If a passenger is negligently carried beyond his stopping place he can recover for the inconvenience, loss of time and expense of traveling bach, but if he jumps or leaves the train under circumstances which render the act imprudent, he does so at his own risk and assumes the consequences of the act: Kelly v. Railway, 70 Mo. 604; Straus v. Railway, ante, Nelson v. Railway, 68 Mo. 593. The question of negligence in cases like this must be treated as a mixed question of law and fact, the facts being left to the jury and the legal effect of them declared by the court. The plaintiff, it seems to us, was, under the evidence, clearly entitled to recover, unless precluded by his own imprudence; and whether guilty of such imprudence or not was a question for the consideration of the jury, under appropriate instructions; and this was the view taken by the trial court, which must be approved by us.

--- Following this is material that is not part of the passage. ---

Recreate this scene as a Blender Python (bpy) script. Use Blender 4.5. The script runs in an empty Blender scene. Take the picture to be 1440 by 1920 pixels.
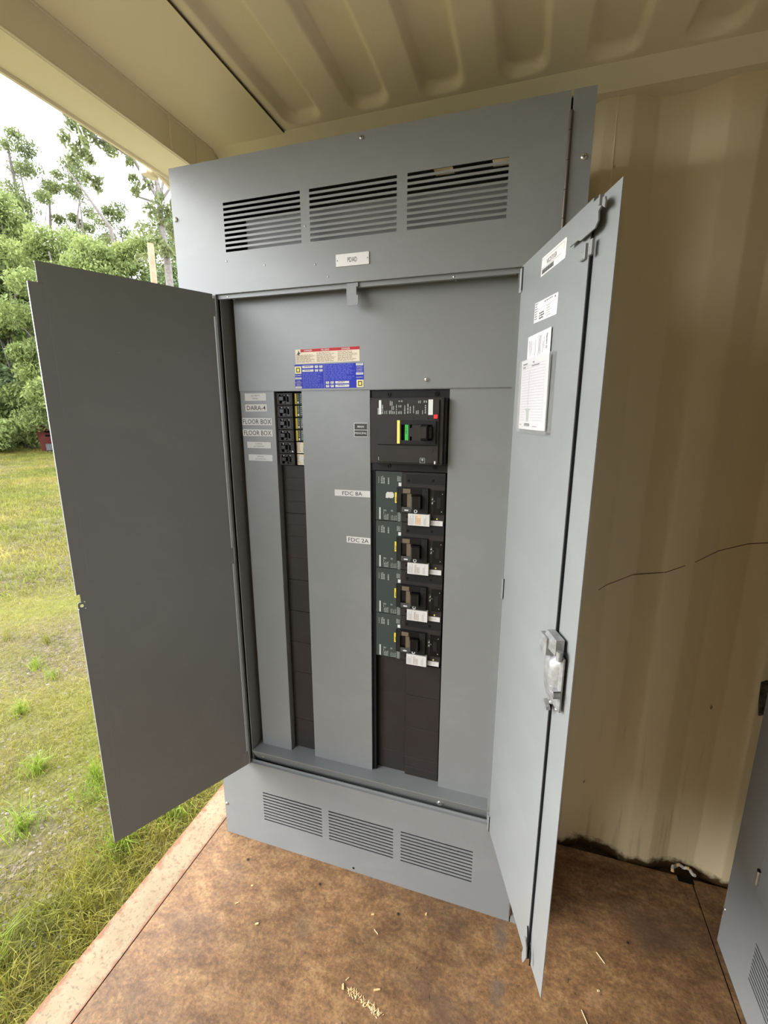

The defendant insists that there was no evidence adduced which tended to prove that the defendant’s brakeman, in directing the plaintiff to jump from the train, was then acting within the scope of his employment. It was shown by the evidence that the duty of the defendant’s brakeman was to assist passengers on and off the cars, and to call stations and the like. Passengers on entering a train or on leaving it are usually governed by the directions of the brakeman and porter. It seems to us that the defendant’s brake*149man, in directing the plaintiff to leave its train, was acting within the line of his duty. The act clearly pertained' to the duty of his employment, and for that reason the act of the brakeman was that for which the defendant was bound. Farber v. Railway, 32 Mo. App. 378; s. c., 116 Mo. 81.
The defendant complains further of the action of the court in giving the plaintiff’s first instruction, basing the complaint on the ground that there was no evidence adduced which tended to prove that the plaintiff was directed to leave defendant’s train by any one in the latter’s employ, or who had any authority to give plaintiff such directions, or who was then in charge of the train; and, therefore, the hypothesis of such instruction' was unsupported in that regard. The testimony of the plaintiff and that of the three witnesses who had been his traveling companions on the train, coupled with that of the defendant’s conductor, who was in charge of said train at the time plaintiff was injured, tend to quite satisfactorily prove that the person who directed the plaintiff to leave the train when he did was the brakeman, whose duty it was to direct passengers on and off that train.
The duty imposed on the brakeman to direct passengers in respect to entering and leaving a train is comprehended in that requiring him .to assist them in doing so. We think the evidence was ample to justify the giving of the plaintiff’s said instruction.
The judgment will be affirmed.
Ellison, J., concurs; Gill, J., not sitting.